> [Stated problem] Every entry below should be printed exactly, without its images.

> [Extracted records]
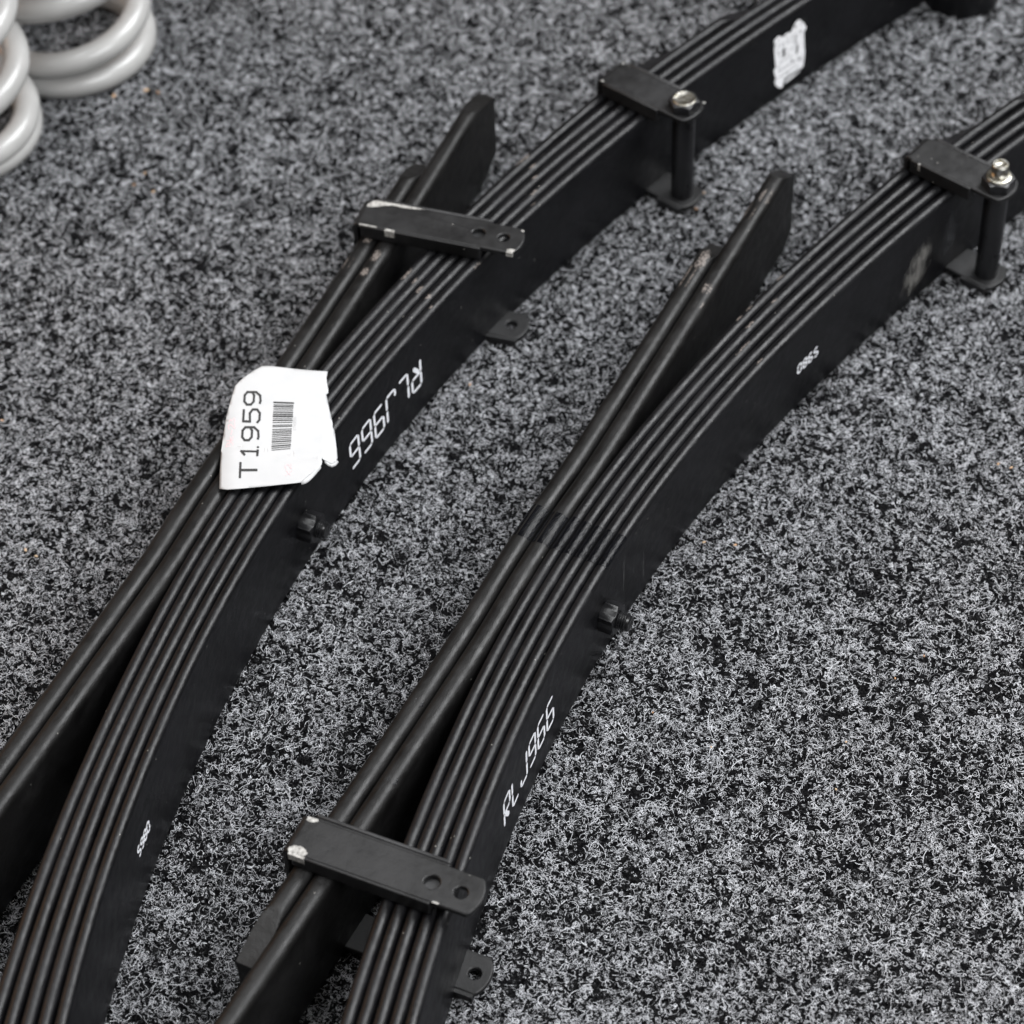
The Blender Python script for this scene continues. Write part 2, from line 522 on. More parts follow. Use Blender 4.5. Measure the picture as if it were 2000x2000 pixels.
# ------------------------------------------------------------------ the floor
def carpet_base():
    m, nt, b = mat('carpet_backing')
    tc = N(nt, 'ShaderNodeTexCoord')
    n = N(nt, 'ShaderNodeTexNoise'); n.inputs['Scale'].default_value = 420; n.inputs['Detail'].default_value = 5; n.inputs['Distortion'].default_value = 1.5
    nt.links.new(tc.outputs['Object'], n.inputs['Vector'])
    r = ramp(nt, n.outputs['Fac'], [(0.5, (0.004, 0.004, 0.005)), (0.68, (0.012, 0.012, 0.013))])
    r2 = ramp(nt, n.outputs['Fac'], [(0.42, (0.006, 0.006, 0.007)), (0.60, (0.30, 0.304, 0.315))])
    ds = N(nt, 'ShaderNodeVectorMath', operation='DISTANCE'); ds.inputs[1].default_value = (0, 1.07, -0.0042)
    nt.links.new(tc.outputs['Object'], ds.inputs[0])
    far = ramp(nt, ds.outputs['Value'], [(0.62, 0.0), (0.85, 1.0)])
    mx = N(nt, 'ShaderNodeMix', data_type='RGBA')
    nt.links.new(far.outputs[0], mx.inputs[0]); nt.links.new(r.outputs[0], mx.inputs[6]); nt.links.new(r2.outputs[0], mx.inputs[7])
    nt.links.new(mx.outputs[2], b.inputs['Base Color'])
    b.inputs['Roughness'].default_value = 0.95
    b.inputs['Specular IOR Level'].default_value = 0.1
    bp = N(nt, 'ShaderNodeBump'); bp.inputs['Strength'].default_value = 0.8; bp.inputs['Distance'].default_value = 0.002
    nt.links.new(n.outputs['Fac'], bp.inputs['Height']); nt.links.new(bp.outputs[0], b.inputs['Normal'])
    s = 3.0
    o = from_py('carpet', [(-s, -s + 1, -0.0042), (s, -s + 1, -0.0042), (s, s + 1, -0.0042), (-s, s + 1, -0.0042)], [(0, 1, 2, 3)], m)
    o['kind'] = 'structure'
    o['label'] = 'dark grey flecked carpet floor'
    o['category'] = 'carpet'
carpet_base()

def vnoise(x, y, cell, seed):
    rs = np.random.default_rng(seed)
    G = rs.random((256, 256))
    fx, fy = x / cell, y / cell
    ix, iy = np.floor(fx).astype(int), np.floor(fy).astype(int)
    tx, ty = fx - ix, fy - iy
    tx, ty = tx * tx * (3 - 2 * tx), ty * ty * (3 - 2 * ty)
    g = lambda a, b: G[a % 256, b % 256]
    return (g(ix, iy) * (1 - tx) + g(ix + 1, iy) * tx) * (1 - ty) + (g(ix, iy + 1) * (1 - tx) + g(ix + 1, iy + 1) * tx) * ty

def fibre_material():
    m, nt, b = mat('pile_fibre')
    at = N(nt, 'ShaderNodeAttribute'); at.attribute_name = 'shade'
    r = ramp(nt, at.outputs['Fac'], [(0.0, (0.004, 0.004, 0.0045)), (0.25, (0.012, 0.012, 0.013)), (0.45, (0.30, 0.304, 0.318)), (1.0, (0.80, 0.812, 0.85))])
    nt.links.new(r.outputs[0], b.inputs['Base Color'])
    b.inputs['Roughness'].default_value = 0.55
    b.inputs['Specular IOR Level'].default_value = 0.12
    return m

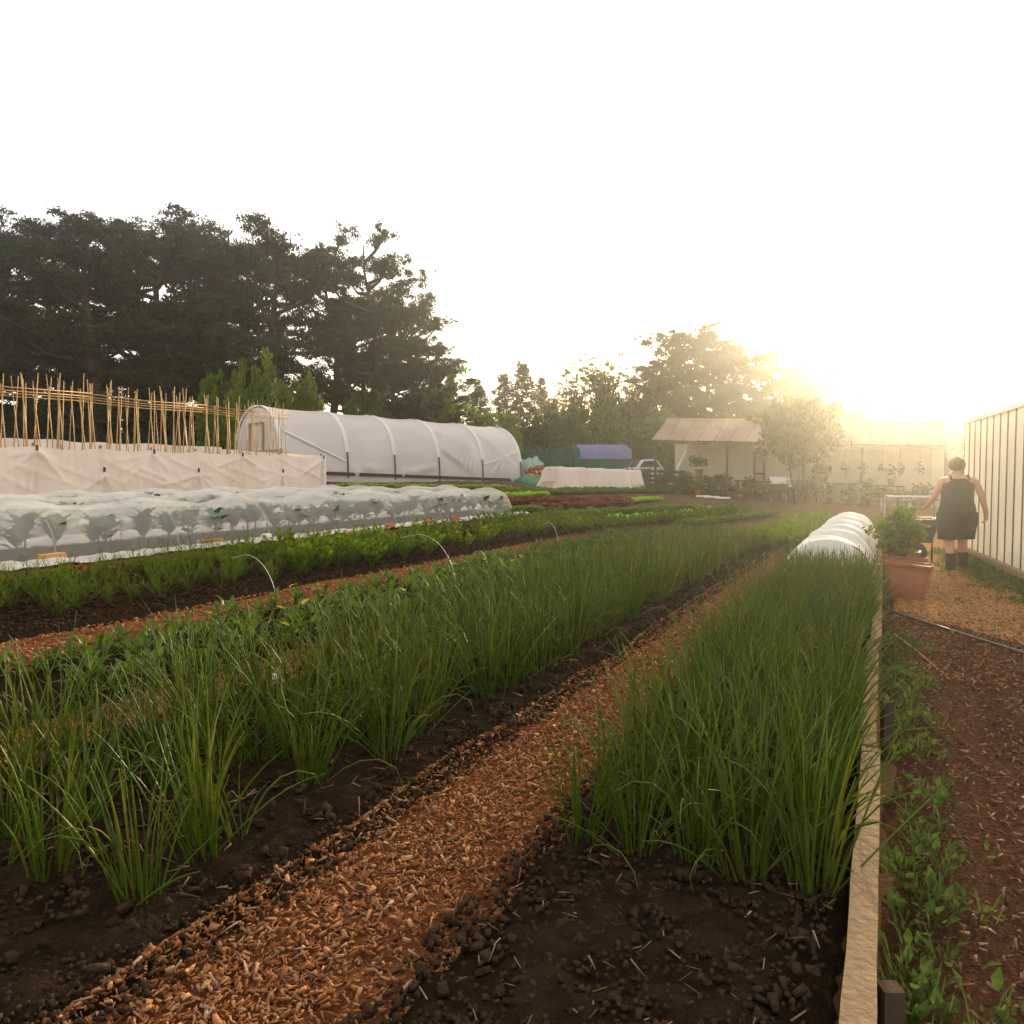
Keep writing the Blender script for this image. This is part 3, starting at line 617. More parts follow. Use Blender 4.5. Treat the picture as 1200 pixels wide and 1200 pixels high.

> [Full solution]
The Blender Python script for this scene continues. Write part 2, from line 522 on. More parts follow. Use Blender 4.5. Measure the picture as if it were 2000x2000 pixels.
# ------------------------------------------------------------------ the floor
def carpet_base():
    m, nt, b = mat('carpet_backing')
    tc = N(nt, 'ShaderNodeTexCoord')
    n = N(nt, 'ShaderNodeTexNoise'); n.inputs['Scale'].default_value = 420; n.inputs['Detail'].default_value = 5; n.inputs['Distortion'].default_value = 1.5
    nt.links.new(tc.outputs['Object'], n.inputs['Vector'])
    r = ramp(nt, n.outputs['Fac'], [(0.5, (0.004, 0.004, 0.005)), (0.68, (0.012, 0.012, 0.013))])
    r2 = ramp(nt, n.outputs['Fac'], [(0.42, (0.006, 0.006, 0.007)), (0.60, (0.30, 0.304, 0.315))])
    ds = N(nt, 'ShaderNodeVectorMath', operation='DISTANCE'); ds.inputs[1].default_value = (0, 1.07, -0.0042)
    nt.links.new(tc.outputs['Object'], ds.inputs[0])
    far = ramp(nt, ds.outputs['Value'], [(0.62, 0.0), (0.85, 1.0)])
    mx = N(nt, 'ShaderNodeMix', data_type='RGBA')
    nt.links.new(far.outputs[0], mx.inputs[0]); nt.links.new(r.outputs[0], mx.inputs[6]); nt.links.new(r2.outputs[0], mx.inputs[7])
    nt.links.new(mx.outputs[2], b.inputs['Base Color'])
    b.inputs['Roughness'].default_value = 0.95
    b.inputs['Specular IOR Level'].default_value = 0.1
    bp = N(nt, 'ShaderNodeBump'); bp.inputs['Strength'].default_value = 0.8; bp.inputs['Distance'].default_value = 0.002
    nt.links.new(n.outputs['Fac'], bp.inputs['Height']); nt.links.new(bp.outputs[0], b.inputs['Normal'])
    s = 3.0
    o = from_py('carpet', [(-s, -s + 1, -0.0042), (s, -s + 1, -0.0042), (s, s + 1, -0.0042), (-s, s + 1, -0.0042)], [(0, 1, 2, 3)], m)
    o['kind'] = 'structure'
    o['label'] = 'dark grey flecked carpet floor'
    o['category'] = 'carpet'
carpet_base()

def vnoise(x, y, cell, seed):
    rs = np.random.default_rng(seed)
    G = rs.random((256, 256))
    fx, fy = x / cell, y / cell
    ix, iy = np.floor(fx).astype(int), np.floor(fy).astype(int)
    tx, ty = fx - ix, fy - iy
    tx, ty = tx * tx * (3 - 2 * tx), ty * ty * (3 - 2 * ty)
    g = lambda a, b: G[a % 256, b % 256]
    return (g(ix, iy) * (1 - tx) + g(ix + 1, iy) * tx) * (1 - ty) + (g(ix, iy + 1) * (1 - tx) + g(ix + 1, iy + 1) * tx) * ty

def fibre_material():
    m, nt, b = mat('pile_fibre')
    at = N(nt, 'ShaderNodeAttribute'); at.attribute_name = 'shade'
    r = ramp(nt, at.outputs['Fac'], [(0.0, (0.004, 0.004, 0.0045)), (0.25, (0.012, 0.012, 0.013)), (0.45, (0.30, 0.304, 0.318)), (1.0, (0.80, 0.812, 0.85))])
    nt.links.new(r.outputs[0], b.inputs['Base Color'])
    b.inputs['Roughness'].default_value = 0.55
    b.inputs['Specular IOR Level'].default_value = 0.12
    return m

Keep writing the Blender script for this image. This is part 3, starting at line 617. More parts follow. Use Blender 4.5. Treat the picture as 1200 pixels wide and 1200 pixels high.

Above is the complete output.